From the point of view of the British practice Peter Knows stressed that reporting news connected to European institutions is easy and hard. It is easy because European institutions help out journalists by making things easier – cameras, operators, studios, video archive, and all this is free. It is hard because the mechanisms by which European institutions function and European politics form are complicated for journalists to understand. “In Great Britain the viewer has to come across with the peculiarities of the British, Welsh, Scottish, and North Irish parliaments. He has to be familiar with the compromises, the coalitions, and the politics of the parliament and European institutions are coming too much,” also said Peter Nowels.

“The manner in which we represent European institutions reminds me of the manner, in which we represent NATO here in Greece,” is the opinion of Yannis Pretenderis, a reporter in the private TV station MEGA and editor in chief of the Sunday edition of “Vima” newspaper. He reminded that during the 80s the NATO high level meetings were represented by the Greek media in details due to the conflicts with Turkey. When they quiet off, the interest in those meetings also decreases and this tendency lasted for over 15 years until April this year when Greece exercised its veto rights in relations to the Macedonian participation in the organization at the meeting in Bucharest. At this time this was the N.1 news in all Greek media. “When Brussels produces news, they are news in the private TV stations as well, just like this is happening with the EU’s reaction to the financial crisis,” concluded Yannis Pretenderis.
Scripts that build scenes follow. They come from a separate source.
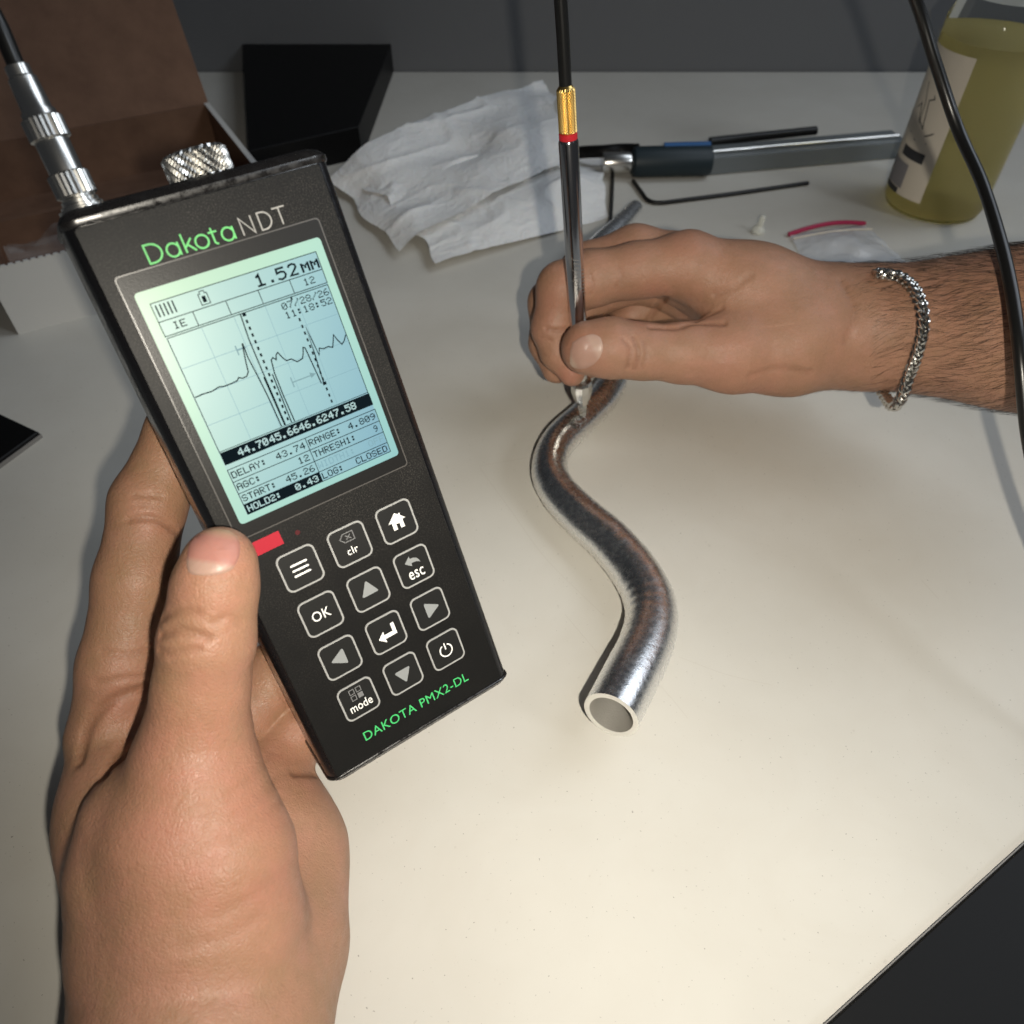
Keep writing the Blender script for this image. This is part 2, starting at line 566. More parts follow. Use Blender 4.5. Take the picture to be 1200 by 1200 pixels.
def spline(pts, m):
    """Catmull-Rom through pts (any number of columns), m samples"""
    p = np.asarray(pts, float)
    p = np.vstack([2 * p[0] - p[1], p, 2 * p[-1] - p[-2]])
    n = len(p) - 3
    out = []
    for s in np.linspace(0, n, m):
        i = min(int(s), n - 1)
        t = s - i
        a, b, c, d = p[i:i + 4]
        out.append(0.5 * (2 * b + (c - a) * t + (2 * a - 5 * b + 4 * c - d) * t * t + (3 * b - a - 3 * c + d) * t ** 3))
    return np.array(out)


def inset(poly, d):
    p = np.array(poly, float)
    n = len(p)
    out = []
    for i in range(n):
        e1, e2 = p[i] - p[i - 1], p[(i + 1) % n] - p[i]
        e1, e2 = e1 / (np.linalg.norm(e1) + 1e-9), e2 / (np.linalg.norm(e2) + 1e-9)
        nn = np.array([-e1[1] - e2[1], e1[0] + e2[0]])
        ln = np.linalg.norm(nn)
        nn = nn / (ln + 1e-9)
        s = d / max(0.5, nn @ np.array([-e1[1], e1[0]]))
        out.append(tuple(p[i] + nn * s))
    return out


def rrect(x0, x1, y0, y1, r, n=5):
    out = []
    for cx, cy, a0 in ((x1 - r, y0 + r, -90), (x1 - r, y1 - r, 0), (x0 + r, y1 - r, 90), (x0 + r, y0 + r, 180)):
        for k in range(n + 1):
            a = math.radians(a0 + 90 * k / n)
            out.append((cx + r * math.cos(a), cy + r * math.sin(a)))
    return out


def circle(cx, cy, r, n=20, a0=0, a1=360):
    full = abs(a1 - a0) >= 360
    k = n if full else n + 1
    return [(cx + r * math.cos(math.radians(a0 + (a1 - a0) * i / n)), cy + r * math.sin(math.radians(a0 + (a1 - a0) * i / n))) for i in range(k)]


def link(name, me, m, parent=None, loc=None):
    o = bpy.data.objects.new(name, me)
    if m is not None and not me.materials:
        me.materials.append(m)
    COL.objects.link(o)
    if parent is not None:
        o.parent = parent
    if loc is not None:
        o.location = tuple(np.array(loc) * S)
    return o


def thing(name, label, cat, loc=(0, 0, 0), group=None):
    o = bpy.data.objects.new(name, None)
    o.empty_display_size = 0.01
    COL.objects.link(o)
    o.location = tuple(np.array(loc, float) * S)
    return tag(o, label, cat, group)


def tag(o, label, cat, group=None):
    o['label'] = label
    o['category'] = cat
    if group:
        o['group'] = group
    return o


def kind(o, k):
    o['kind'] = k
    return o


# ------------------------------------------------------------------ the setting: desk and wall
mb = MB().box(-1100, 1100, -420, 900, -28, 0)
kind(link('desk_top', mb.mesh('desk_top'), M_desk), 'structure')
mb = MB().box(-1500, 1500, 902, 925, -700, 900)
kind(link('wall', mb.mesh('wall'), M_wall), 'structure')


def scratch(px, w=0.22):
    pts = spline([Z(x, y) for x, y in px], 24)
    m = MB().line([(p[0], p[1]) for p in pts], w, 0.05)
    return m


mb = MB()
for px, w in (([(562, 546), (620, 536)], 0.22), ([(562, 548), (600, 600), (640, 655), (708, 722)], 0.2), ([(796, 770), (850, 790), (905, 803)], 0.18),
              ([(775, 805), (790, 822), (806, 842)], 0.18), ([(1080, 680), (1100, 702)], 0.22), ([(700, 765), (662, 720)], 0.2)):
    pts = spline([Z(x, y) for x, y in px], 20)
    mb.line([(p[0], p[1]) for p in pts], w, 0.05)
o = link('pencil_marks', mb.mesh('pencil_marks'), M_pencil)
tag(o, 'faint pencil lines scratched on the pale desk around the bent tube', 'pencil marks')
kind(o, 'stuff')

# ------------------------------------------------------------------ the gauge
r1 = np.array([0.82254158, -0.42082289, 0.38253554])
r2 = np.array([-0.28047924, -0.88532859, -0.3708432])
n3 = np.cross(r1, r2)
tc = np.array([-50.44257843, -4.57516867, 213.27595057])
c2wdir = lambda c: c[0] * CR - c[1] * CU + c[2] * CF
X, Y, Nn = c2wdir(r1), c2wdir(r2), c2wdir(n3)
GO = cam2w(tc)
gauge = thing('thickness_gauge', 'black handheld thickness gauge with lit green screen and twelve keys, held in the left hand', 'gauge')
gauge.matrix_world = Matrix(((X[0], Y[0], Nn[0], GO[0] * S), (X[1], Y[1], Nn[1], GO[1] * S), (X[2], Y[2], Nn[2], GO[2] * S), (0, 0, 0, 1)))


def G(x, y, z=0.0):
    """gauge millimetres to world millimetres"""
    return GO + X * x + Y * y + Nn * z


HW = 32.4
prof = []                                    # (x, z) section of the extruded housing
for cx, cz, a0 in ((HW - 4, -4.2, 0), (-HW + 4, -4.2, 90), (-HW + 4, -27.5, 180), (HW - 4, -27.5, 270)):
    for k in range(9):
        a = math.radians(a0 + 90 * k / 8)
        prof.append((cx + 4 * math.cos(a), cz + 4 * math.sin(a)))
np_ = len(prof)
rings = []
for y in (-81.2, 80.6):
    rings.append([(x, y, z) for x, z in prof])
V = [p for r in rings for p in r]
F = [(i, (i + 1) % np_, np_ + (i + 1) % np_, np_ + i) for i in range(np_)]
F += [tuple(range(np_)), tuple(reversed(range(np_, 2 * np_)))]
mb = MB().add(V, F)
link('housing', mb.mesh('housing', True), M_alu_black, gauge)


def end_cap(y0, y1, name):
    """moulded cap: y0 at the housing, y1 outer end, chamfered all round"""
    s = 1 if y1 > y0 else -1
    rr = []
    for y, off in ((y0, 0.25), (y0 + s * 0.5, 0.5), (y1 - s * 2.4, 0.5), (y1 - s * 0.9, -0.7), (y1, -2.6)):
        rr.append([((x / HW) * (HW + off), y, -15.85 + (z + 15.85) / 15.65 * (15.65 + off)) for x, z in prof])
    V = [p for r in rr for p in r]
    F = []
    for k in range(len(rr) - 1):
        for i in range(np_):
            j = (i + 1) % np_
            F.append((k * np_ + i, k * np_ + j, (k + 1) * np_ + j, (k + 1) * np_ + i))
    F += [tuple(range(np_)), tuple(reversed(range((len(rr) - 1) * np_, len(rr) * np_)))]
    link(name, MB().add(V, F).mesh(name, True), M_cap, gauge)


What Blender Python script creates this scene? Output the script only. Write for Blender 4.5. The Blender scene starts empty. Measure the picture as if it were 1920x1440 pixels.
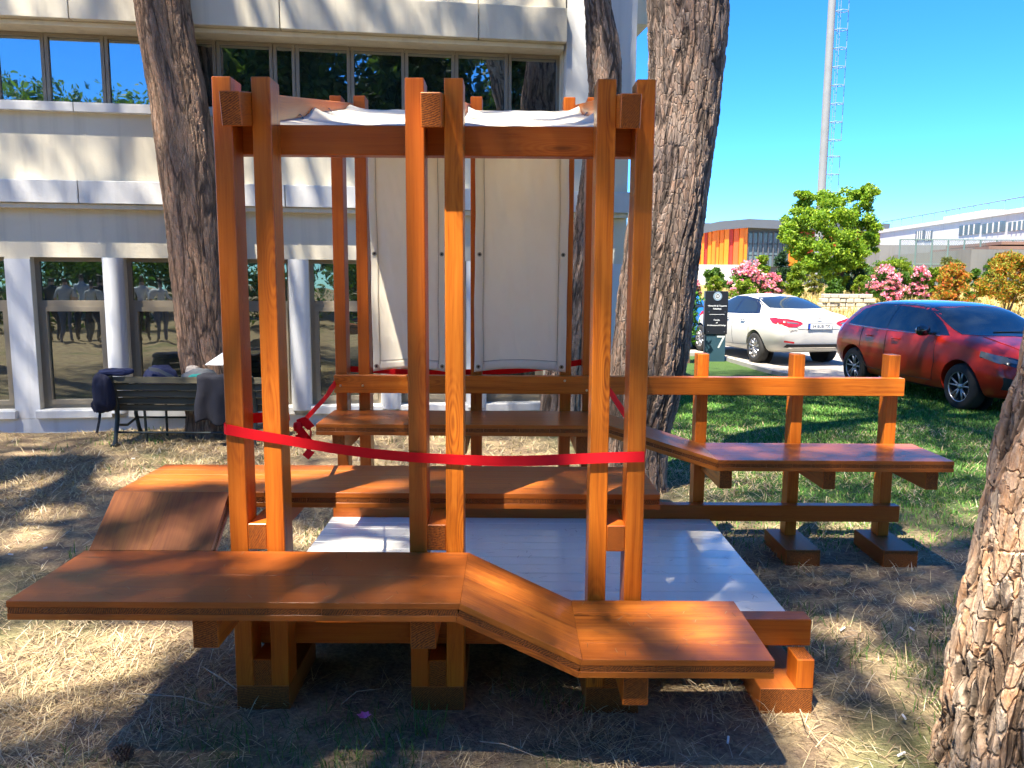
import bpy, bmesh, math, random
import numpy as np
from mathutils import Vector, Matrix, noise
from mathutils.bvhtree import BVHTree

SC = bpy.context.scene
COL = SC.collection
U = 0.07                      # width of one timber post in metres, the unit the pavilion is measured in
R = math.radians

# ------------------------------------------------------------------ camera
CAM_LOC = Vector((1.0924, -3.0281, 1.7247))
PITCH, ROLL, YAW, FPX = 0.1316, 0.0063, 0.0025, 1500.0
_cp, _sp = math.cos(PITCH), math.sin(PITCH)
FWD = Vector((math.sin(YAW) * _cp, math.cos(YAW) * _cp, -_sp))
_r = Vector((math.cos(YAW), -math.sin(YAW), 0))
_u = _r.cross(FWD)
RIGHT = _r * math.cos(ROLL) + _u * math.sin(ROLL)
UP = _u * math.cos(ROLL) - _r * math.sin(ROLL)
cam_d = bpy.data.cameras.new('camera')
cam = bpy.data.objects.new('camera', cam_d)
COL.objects.link(cam)
cam.matrix_world = Matrix(((RIGHT.x, UP.x, -FWD.x, CAM_LOC.x), (RIGHT.y, UP.y, -FWD.y, CAM_LOC.y),
                           (RIGHT.z, UP.z, -FWD.z, CAM_LOC.z), (0, 0, 0, 1)))
cam_d.sensor_width = 36.0
cam_d.lens = FPX / 1920 * 36
cam_d.clip_start = 0.05
cam_d.clip_end = 3000
SC.camera = cam

# ------------------------------------------------------------------ sky, sun, exposure
SUN_X, SUN_Y = 0.27, 0.38            # metres a shadow runs right and back for every metre of height
_sun_to = Vector((-SUN_X, -SUN_Y, 1)).normalized()
SUN_EL = math.asin(_sun_to.z)
SUN_ROT = math.atan2(_sun_to.x, _sun_to.y) % (2 * math.pi)
world = bpy.data.worlds.new('World')
SC.world = world
world.use_nodes = True
_wn = world.node_tree.nodes
_wl = world.node_tree.links
_sky = _wn.new('ShaderNodeTexSky')
_sky.sky_type = 'NISHITA'
_sky.sun_disc = False
_sky.sun_elevation = SUN_EL
_sky.sun_rotation = SUN_ROT
_sky.altitude = 50
_sky.air_density = 0.7
_sky.dust_density = 0.0
_sky.ozone_density = 2.0
_hs = _wn.new('ShaderNodeHueSaturation')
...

“With the existence of the EU European citizens feel more protected from the global financial crisis, unlike citizens of other countries, which are not part of the union. Look what happened in Iceland – citizens went out on the streets and asked from their government to join the EU,” stresses Giorgos Koumoutzakos, spokesman of the Greek Foreign Affairs ministry. Despite this, he believes European citizens are detachment from the European institutions, because they don’t receive enough information. “Citizens must know that the European Union is taking care of them,” believes Giorgos Koumoutzakos.

The participants in the discussion agreed that EU politics are so diverse that at the end they cover all fields. This is why it is a journalists’ obligation to include European dimension in each article – whether it is general politics, common EU members’ problems, or good efforts, which can be shared within the EU states.